Customers are also more likely to purchase an expensive robotic machine from distributors with whom they have a long-standing relationship, comfortable in the knowledge that they will receive ongoing support after the sale. 

“Selling a robot is based on a trust relationship,” says Faizan Sheikh, president of Avidbots, Kitchener, Ontario, Canada. “The customer trusts you to provide the support they need after they make the purchase. It’s very different from the support a customer needs when buying toilet paper or soap; they don’t need the same kind of support from you after making those purchases. But after buying a robot they will have questions, and it’s important that you are knowledgeable and can help them use the robot successfully.”

Additionally, manufacturers find that the distributor’s rapport with the customer proves advantageous when conducting site evaluations. 

“When you sell an autonomous cleaning product you’re not just selling them a machine; you’re selling them a cleaning process,” says Dale Krausnick, vice president of marketing, NSS Enterprises, Toledo, Ohio. “You have to consider how people are going to interact with the robotics and whether or not cleaning staff will take on different roles. So the distributor might be involved in helping end users shift from a manual to an autonomous cleaning process.” 

Manufacturers and distributors often work in tandem once a potential customer has been identified. According to Mann, Diversey will schedule a presentation with the client to educate them about the robot’s features and benefits and discuss the expected ROI, at which time the distributor is usually present. 

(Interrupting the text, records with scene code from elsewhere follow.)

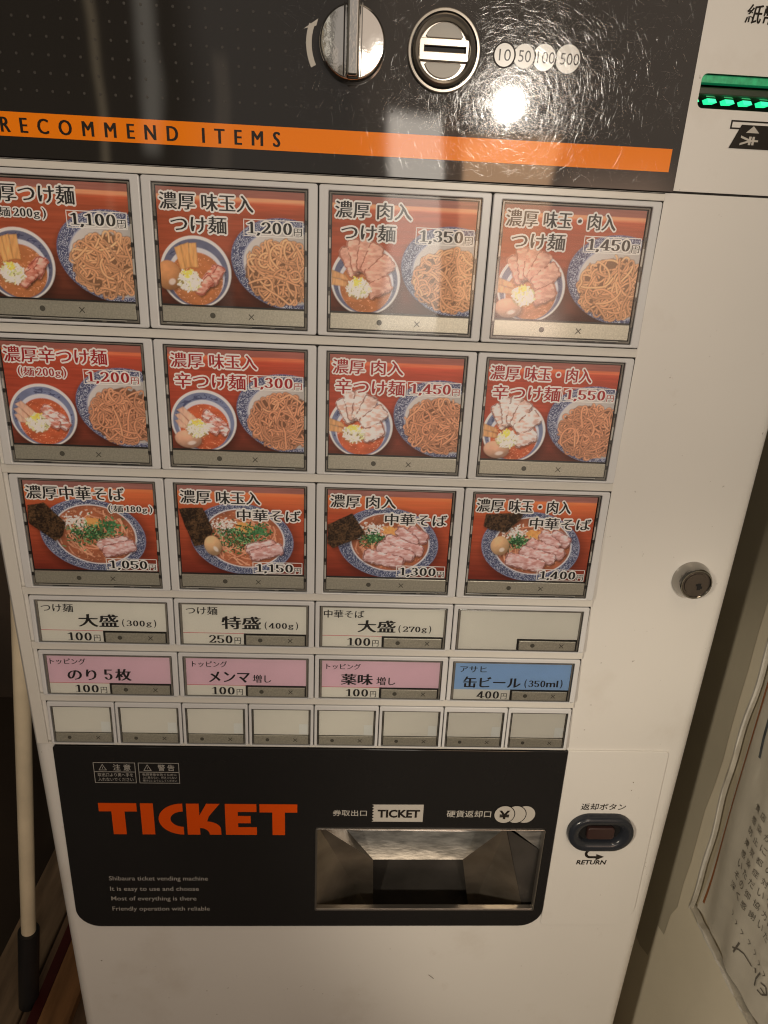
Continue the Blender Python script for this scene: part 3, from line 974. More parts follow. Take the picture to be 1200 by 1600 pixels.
for i in range(32):
    for a in range(4):
        F.append((i * 4 + a, i * 4 + (a + 1) % 4, i * 4 + 4 + (a + 1) % 4, i * 4 + 4 + a))
mb.add(V, F, M_WELD)
V = []; F = []
for j in range(31):
    z2 = -0.6662 + j * .0122; wv = .0010 * math.sin(j * .9) + .0016 * math.sin(j * .31)
    V += [(-0.0250 + wv, -0.0015, z2), (-0.0250 + wv, -0.0080, z2), (-0.0222 + wv, -0.0086, z2), (-0.0205 + wv, -0.0050, z2)]
for i in range(30):
    for a in range(4):
        F.append((i * 4 + a, i * 4 + (a + 1) % 4, i * 4 + 4 + (a + 1) % 4, i * 4 + 4 + a))
mb.add(V, F, M_WELD)
on_wall(mb)
o = mb.build('film_edge', notice, NL)
tag(notice, 'wrinkled printed notice in a clear film sleeve on the side wall', 'notice')

# ------------------------------------------------------------------ the ticket machine
BASE = Vector((0.053, 0.18, STEP))
machine = empty('ticket_machine', BASE)
tag(machine, 'white ramen ticket vending machine with rows of picture buttons', 'vending machine')
ML = Vector((-BASE.x, -BASE.y, ZO - BASE.z))        # front coordinates -> local


def fin(mb, name, parent=machine, **kw):
    return mb.build(name, parent, tuple(ML) if parent is machine else (0, 0, 0), **kw)


def lean(v):
    """below the buttons the front leans out a little"""
    return (v[0], v[1] + (0.04 * (v[2] + 0.445) if v[2] < -0.445 else 0.0), v[2])


XL, XR, RC, YF = -0.2400, 0.334, 0.012, 0.003
SLOT = (0.0040, 0.2125, -0.6290, -0.5322)
BILL = (0.2310, 0.3150, 0.0480, 0.0665)
# cabinet: front sheets with the openings, rounded corners, sides
mb = MB()
mb.plate(rr(XL + RC, XR - RC, 0.0016, 0.42), [rr(*BILL, .0035)], YF, YF + .002, M_BODY)
mb.plate(rr(XL + RC, XR - RC, -0.445, 0.0002), [], YF, YF + .002, M_BODY)
mb.plate(rr(XL + RC, XR - RC, -1.009, -0.445), [rr(SLOT[0] - .006, SLOT[1] + .006, SLOT[2] - .004, SLOT[3] + .001, .002)], YF, YF + .002, M_BODY)
zs = [0.42, 0.0016, 0.0002, -0.2, -0.445, -0.6, -0.8, -1.009]
for side in (-1, 1):
    for za, zb in zip(zs[:-1], zs[1:]):
        if abs(za - zb) < .01: continue
        V, F = [], []
        for zz in (za, zb):
            for k in range(11):
                a = math.radians(90 * k / 10)
                x = (XL + RC - RC * math.sin(a)) if side < 0 else (XR - RC + RC * math.sin(a))
                V.append((x, YF + RC - RC * math.cos(a), zz))
            V.append((XL if side < 0 else XR, 0.36, zz))
        for k in range(11):
            F.append((k, k + 1, 13 + k, 12 + k) if side < 0 else (k, 12 + k, 13 + k, k + 1))
        mb.add(V, F, M_BODY)


def taper(v):
    v = lean(v); y = v[1] - (0 if v[2] >= -0.445 else 0)
    k = 1 + (0.04 * (v[2] + 0.445) if v[2] < -0.445 else 0.0) / 0.4657
    return (0.026 + (v[0] - 0.026) * k, v[1], v[2])


mb.map(taper)
mb.box(XL + .009, XR - .009, 0.355, 0.36, -1.009, 0.42, M_BODY)
mb.add([(XL, YF + RC, .42), (XR, YF + RC, .42), (XR, .36, .42), (XL, .36, .42)], [(0, 1, 2, 3)], M_BODY)
cab = fin(mb, 'cabinet', autosmooth=40)
cab['label'] = 'white enamel cabinet'
mb = MB()
mb.quad(XL + .012, XR - .002, 0.0002, 0.0016, YF + .0015, M_GAP)
fin(mb, 'door_gap')

# upper dark acrylic panel with its print
mb = MB()
DP = rr(-0.2340, 0.2248, 0.0008, 0.20)
hole_k = circ(0.0192, 0.0685, 0.0165, 32)
mb.plate(DP, [], 0.0, 0.0028, M_ACRY)
mb.quad(-0.2340, 0.2195, 0.0117, 0.0246, -0.0002, M_ORANGE)
text(mb, 'R  E  C  O  M  M  E  N  D     I  T  E  M  S', (-0.1890, -0.0236, 0.0137, 0.0218), -0.0004, M_DKINK, 0.0, bold=.00035)
for j in range(14):
    for i in range(50):
        x, zz = -0.2200 + 0.0091 * i, 0.0362 + 0.00912 * j
        if x > 0.2235: continue
        if (x - .0192) ** 2 + (zz - .0685) ** 2 < .0230 ** 2 or (x - .0727) ** 2 + (zz - .068) ** 2 < .0245 ** 2: continue
        if -.014 < x < .0 and .052 < zz < .086: continue
        if .098 < x < .158 and .054 < zz < .081: continue
        if .048 < x < .108 and zz > .088: continue
        mb.poly(circ(x, zz, 0.00082, 8), -0.00015, M_DOT)
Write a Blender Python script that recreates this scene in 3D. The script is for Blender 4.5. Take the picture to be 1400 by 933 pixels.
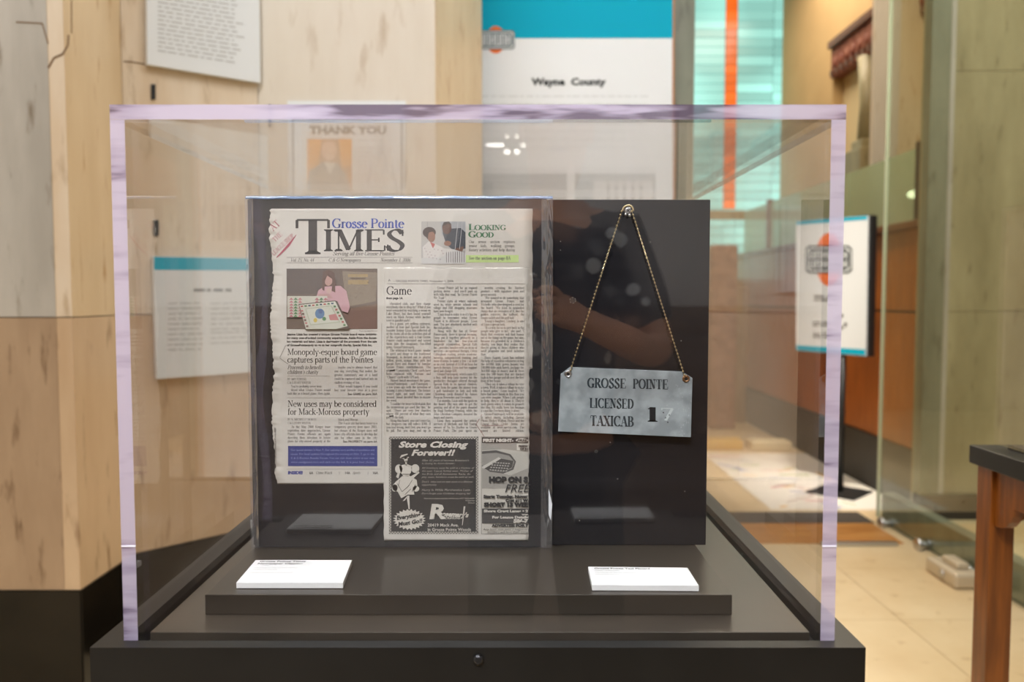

Next, the manufacturer conducts a walk-through of the facility, consults with the customer on how best to integrate the robot into their cleaning program, and finally demos the equipment — all with the distributor’s input.

Similarly, Tennant’s reps will partner with distributors throughout the process — from qualifying leads to deploying machines. 

“Tennant is on-site with the customer and the distributor for one to three nights,” says Smith. “The goal is to train them and make sure they’re set up for success in terms of creating and running routes and integrating the solution into their operations.”